I also did a small amount of quiltmaking. I didn't have the energy to try to work up a bed-sized or throw-sized quilt (and probably would not have had the time), but I made a small quilt (like a doll quilt; most quilters differentiate "small quilts" from "miniatures" in that a miniature has to be to scale. And I'm just not down with doing a block 1/12 the size of what it normally is, especially complex blocks. So when I make small quilts, I make quilts kind of like what girls would have made for their dolls - small, but not necessarily to-scale small.)
I had bought some of the April Cornell line of fabrics at one of the local quilt shops and I made them into just a simple four-patch set on point:
A couple of things I was thinking about as I made the quilt: I think the prints are designed to recall (but not be strict reproductions) of Civil War-era things, in terms of the colors (more or less), but also, interestingly, one of the prints in particular (the one I used for the setting squares; it's a greenish-brown with dull orange and sort of a drab turquoise print) made me think of 1970s fabric.
I suppose someone HAS done a study of color trends and how certain color combinations seem to crop up at different times in history, but I wonder if there's any relationship between color preferences and what is going on socially or culturally at the time. (I always wonder a little at the 1970s-revival people. I was a child during the 1970s and as I remember it, it was not all that great a time - there was inflation, and the gas shortages, and President Carter coming on the television to ask us to turn down our thermostats in the winter and wear sweaters, and there was concern that the bald eagle was going to go extinct, and there were other environmental worries, and there was the threat of the Soviet Union...I suppose the people who want to revive the 70s are more excited by the free-love and disco and the design elements, but there were also a lot of undesirable things in the decade. Although I will say the "Americana" movement (where there was sort of a colonial-revival around the Bicentennial where people got kind of in touch with Early American roots, and got interested in history and the culture) and the greater freedom to "make it yourself" (rather than buying it) were two more positive trends.)

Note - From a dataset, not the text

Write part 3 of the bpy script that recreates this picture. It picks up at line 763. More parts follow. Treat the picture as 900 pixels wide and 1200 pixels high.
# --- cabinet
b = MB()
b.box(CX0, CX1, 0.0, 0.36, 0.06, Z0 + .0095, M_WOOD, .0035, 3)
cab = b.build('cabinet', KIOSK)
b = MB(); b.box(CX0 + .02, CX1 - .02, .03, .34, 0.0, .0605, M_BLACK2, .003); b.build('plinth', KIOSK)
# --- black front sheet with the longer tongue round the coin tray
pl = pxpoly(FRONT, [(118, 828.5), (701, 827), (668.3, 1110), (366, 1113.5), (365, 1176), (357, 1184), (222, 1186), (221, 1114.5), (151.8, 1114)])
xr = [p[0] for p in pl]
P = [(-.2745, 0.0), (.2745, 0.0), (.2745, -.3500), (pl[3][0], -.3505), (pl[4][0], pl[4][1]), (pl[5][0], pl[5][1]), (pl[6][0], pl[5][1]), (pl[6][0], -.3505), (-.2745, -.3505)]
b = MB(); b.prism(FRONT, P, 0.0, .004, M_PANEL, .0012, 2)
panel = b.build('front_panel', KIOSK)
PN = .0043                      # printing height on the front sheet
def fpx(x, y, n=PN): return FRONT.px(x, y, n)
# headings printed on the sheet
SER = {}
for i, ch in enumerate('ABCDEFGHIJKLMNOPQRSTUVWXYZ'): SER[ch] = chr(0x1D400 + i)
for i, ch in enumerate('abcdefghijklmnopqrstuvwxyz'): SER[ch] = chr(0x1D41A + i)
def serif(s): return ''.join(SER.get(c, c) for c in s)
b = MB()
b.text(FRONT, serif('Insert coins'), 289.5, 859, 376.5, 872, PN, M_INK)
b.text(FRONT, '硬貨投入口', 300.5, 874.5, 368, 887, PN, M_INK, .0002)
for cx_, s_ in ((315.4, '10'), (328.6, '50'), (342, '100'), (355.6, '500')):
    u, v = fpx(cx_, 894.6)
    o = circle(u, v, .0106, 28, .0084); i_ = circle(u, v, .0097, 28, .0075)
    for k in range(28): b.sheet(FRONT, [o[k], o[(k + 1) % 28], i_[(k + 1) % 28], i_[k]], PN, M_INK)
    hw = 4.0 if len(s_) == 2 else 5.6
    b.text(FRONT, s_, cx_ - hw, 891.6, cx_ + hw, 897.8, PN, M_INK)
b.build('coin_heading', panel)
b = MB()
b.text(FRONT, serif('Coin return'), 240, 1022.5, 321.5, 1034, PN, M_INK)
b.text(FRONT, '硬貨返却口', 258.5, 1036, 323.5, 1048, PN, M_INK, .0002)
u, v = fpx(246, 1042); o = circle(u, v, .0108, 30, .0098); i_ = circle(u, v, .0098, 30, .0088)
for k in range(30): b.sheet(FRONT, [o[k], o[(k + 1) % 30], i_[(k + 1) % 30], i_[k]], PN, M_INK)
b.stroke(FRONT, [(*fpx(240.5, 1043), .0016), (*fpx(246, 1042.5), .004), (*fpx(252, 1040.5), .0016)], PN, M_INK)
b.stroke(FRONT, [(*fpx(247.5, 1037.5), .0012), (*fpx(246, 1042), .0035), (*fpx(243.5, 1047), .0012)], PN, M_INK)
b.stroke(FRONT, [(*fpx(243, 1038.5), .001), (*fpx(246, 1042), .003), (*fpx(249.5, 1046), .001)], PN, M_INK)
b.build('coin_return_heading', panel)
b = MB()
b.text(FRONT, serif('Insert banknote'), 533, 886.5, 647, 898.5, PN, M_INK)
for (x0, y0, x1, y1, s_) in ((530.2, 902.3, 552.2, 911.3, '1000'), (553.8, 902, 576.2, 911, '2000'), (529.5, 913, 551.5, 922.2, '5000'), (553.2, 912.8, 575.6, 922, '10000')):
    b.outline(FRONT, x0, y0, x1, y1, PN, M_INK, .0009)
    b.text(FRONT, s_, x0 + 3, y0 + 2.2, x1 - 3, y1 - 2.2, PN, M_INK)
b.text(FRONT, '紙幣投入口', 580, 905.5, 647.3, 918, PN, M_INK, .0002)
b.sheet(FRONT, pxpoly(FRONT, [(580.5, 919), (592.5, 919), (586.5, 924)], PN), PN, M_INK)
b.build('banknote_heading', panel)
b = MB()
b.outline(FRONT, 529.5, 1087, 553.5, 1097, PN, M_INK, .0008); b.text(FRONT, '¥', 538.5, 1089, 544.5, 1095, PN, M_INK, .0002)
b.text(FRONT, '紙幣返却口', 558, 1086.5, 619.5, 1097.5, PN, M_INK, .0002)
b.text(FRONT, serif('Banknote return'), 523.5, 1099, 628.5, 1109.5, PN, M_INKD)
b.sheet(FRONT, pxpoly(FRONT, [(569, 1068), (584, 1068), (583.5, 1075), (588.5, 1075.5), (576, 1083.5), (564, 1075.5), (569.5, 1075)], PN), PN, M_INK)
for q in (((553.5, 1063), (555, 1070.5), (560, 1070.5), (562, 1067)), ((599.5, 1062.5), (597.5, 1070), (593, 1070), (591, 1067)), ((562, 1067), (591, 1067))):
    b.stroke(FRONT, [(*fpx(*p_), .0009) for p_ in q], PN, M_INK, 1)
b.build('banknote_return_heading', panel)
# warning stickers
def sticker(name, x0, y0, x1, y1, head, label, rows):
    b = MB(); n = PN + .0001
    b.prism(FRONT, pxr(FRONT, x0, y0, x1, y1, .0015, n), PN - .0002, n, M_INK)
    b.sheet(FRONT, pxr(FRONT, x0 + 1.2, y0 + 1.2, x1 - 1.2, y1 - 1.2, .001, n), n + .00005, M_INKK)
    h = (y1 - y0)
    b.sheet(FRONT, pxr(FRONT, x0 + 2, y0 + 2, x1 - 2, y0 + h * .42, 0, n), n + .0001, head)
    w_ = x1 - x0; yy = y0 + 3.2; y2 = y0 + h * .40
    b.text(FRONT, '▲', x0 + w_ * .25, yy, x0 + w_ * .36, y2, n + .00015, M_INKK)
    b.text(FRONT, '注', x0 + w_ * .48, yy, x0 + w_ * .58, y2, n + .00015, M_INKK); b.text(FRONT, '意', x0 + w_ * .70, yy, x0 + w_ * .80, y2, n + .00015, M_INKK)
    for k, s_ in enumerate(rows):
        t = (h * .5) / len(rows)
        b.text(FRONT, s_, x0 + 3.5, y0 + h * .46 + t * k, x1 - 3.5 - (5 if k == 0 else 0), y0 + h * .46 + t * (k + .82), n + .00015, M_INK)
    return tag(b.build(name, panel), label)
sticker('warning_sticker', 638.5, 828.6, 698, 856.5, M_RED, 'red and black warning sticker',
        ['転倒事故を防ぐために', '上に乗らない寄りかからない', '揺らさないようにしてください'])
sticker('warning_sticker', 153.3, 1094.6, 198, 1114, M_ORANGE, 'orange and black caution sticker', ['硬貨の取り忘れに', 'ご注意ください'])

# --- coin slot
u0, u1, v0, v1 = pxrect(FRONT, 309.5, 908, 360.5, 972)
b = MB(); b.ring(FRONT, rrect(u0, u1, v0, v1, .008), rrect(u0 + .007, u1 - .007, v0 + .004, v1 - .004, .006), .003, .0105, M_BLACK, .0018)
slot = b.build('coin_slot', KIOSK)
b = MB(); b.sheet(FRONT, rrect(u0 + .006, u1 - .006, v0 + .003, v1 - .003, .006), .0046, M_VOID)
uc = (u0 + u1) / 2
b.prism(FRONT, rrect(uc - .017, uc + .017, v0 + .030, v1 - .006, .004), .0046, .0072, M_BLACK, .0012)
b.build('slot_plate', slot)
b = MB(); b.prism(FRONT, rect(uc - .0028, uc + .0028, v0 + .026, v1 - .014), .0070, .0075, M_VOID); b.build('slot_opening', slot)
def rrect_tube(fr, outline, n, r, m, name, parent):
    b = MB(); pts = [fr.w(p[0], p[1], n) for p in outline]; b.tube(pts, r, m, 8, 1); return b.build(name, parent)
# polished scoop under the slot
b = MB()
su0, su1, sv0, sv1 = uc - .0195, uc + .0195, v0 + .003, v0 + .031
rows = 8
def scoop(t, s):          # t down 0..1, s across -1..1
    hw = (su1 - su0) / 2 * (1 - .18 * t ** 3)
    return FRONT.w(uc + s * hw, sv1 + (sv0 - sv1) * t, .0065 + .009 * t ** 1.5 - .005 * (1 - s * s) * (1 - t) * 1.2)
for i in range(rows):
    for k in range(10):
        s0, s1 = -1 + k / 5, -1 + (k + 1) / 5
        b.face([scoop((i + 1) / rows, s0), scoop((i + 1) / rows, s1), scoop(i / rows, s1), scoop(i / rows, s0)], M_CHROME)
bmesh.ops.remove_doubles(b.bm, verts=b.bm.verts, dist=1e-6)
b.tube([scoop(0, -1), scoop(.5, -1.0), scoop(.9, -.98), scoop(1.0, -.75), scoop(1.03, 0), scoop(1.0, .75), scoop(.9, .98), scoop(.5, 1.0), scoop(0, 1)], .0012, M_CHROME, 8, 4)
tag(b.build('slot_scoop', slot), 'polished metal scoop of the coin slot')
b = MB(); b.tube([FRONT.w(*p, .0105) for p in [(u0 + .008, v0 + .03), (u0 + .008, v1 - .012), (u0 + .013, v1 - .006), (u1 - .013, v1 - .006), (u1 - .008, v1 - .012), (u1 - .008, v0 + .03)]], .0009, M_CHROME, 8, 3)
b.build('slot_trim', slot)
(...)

I machine quilted the top using my mom's old Singer machine (which actually had been mine for a while; the machine has an odd history of ownership: first it was my mom's, then she passed it on to her mother-in-law, and then when my grandmother died, I got it - it was the first "real" machine I had - and then, when I got a "better" newer machine, my mom got it back). She has a walking-foot on it and uses it mainly for machine quilting.
And as I worked on the quilt, I was struck by the difference between doing something on the machine with the walking foot - even something very simple like the straight lines on the quilt I made- and hand quilting.
I do not like machine quilting. If I have a quilt that I want done quickly, or I want machine quilted, I will take it to someone with a longarm machine and pay them to do it for me.
For me, the difference between machine quilting and hand quilting is the difference between driving in heavy traffic and going for a walk. With hand quilting, you have enough time with each stitch to deliberate a little: is this stitch even in size with the others? Am I going in the right direction? Do I want to change the pattern up a little from what I have marked on the top? It's slow and meditative and conducive to quiet thought.
With machine quilting, you have to be looking several steps ahead of where you are at the moment (like driving in heavy traffic) and have your route mapped out so it will "work." You also have to concentrate very intensely on what you're doing (maybe that changes with practice but the few times I've machine quilted it seems that I have to THINK so hard about what I'm doing that it's tiring). If you make a mistake, it's a lot harder to undo than in hand quilting. And it's harder to see when you've made a mistake. It's also kind of stressful on the arms - you sort of have to "stretch" the quilt a little or work it as you move it under the needle and it gets tiring (I know they make products like machine hoops to help with that but I've never tried them.)
So I don't think I will be buying a walking foot for my machine.
I do want to strive to finish the quilt I am hand-quilting (and have been working on since 2002); I have the antique bow-tie quilt I bought in McKinney that I want to hand-quilt, and also another quilt that is made of fabrics thematically evocative of the French countryside. So I'm once again going to try the "quilt for ten minutes a day" trick and see if I can keep up with it this time.
1 comment:
i know a lot of people who give their projects the "fifteen minute" treatment. work on one project for 15 minutes, then move on. that way all projects get some attention. however, i'm so intense on some things (i was up til 12 working on toddler mittens) i have a hard time with that. i can do it for cleaning though. work for 15 minutes, then "reward" myself with 15 minutes of knitting/crocheting/crafting. good idea!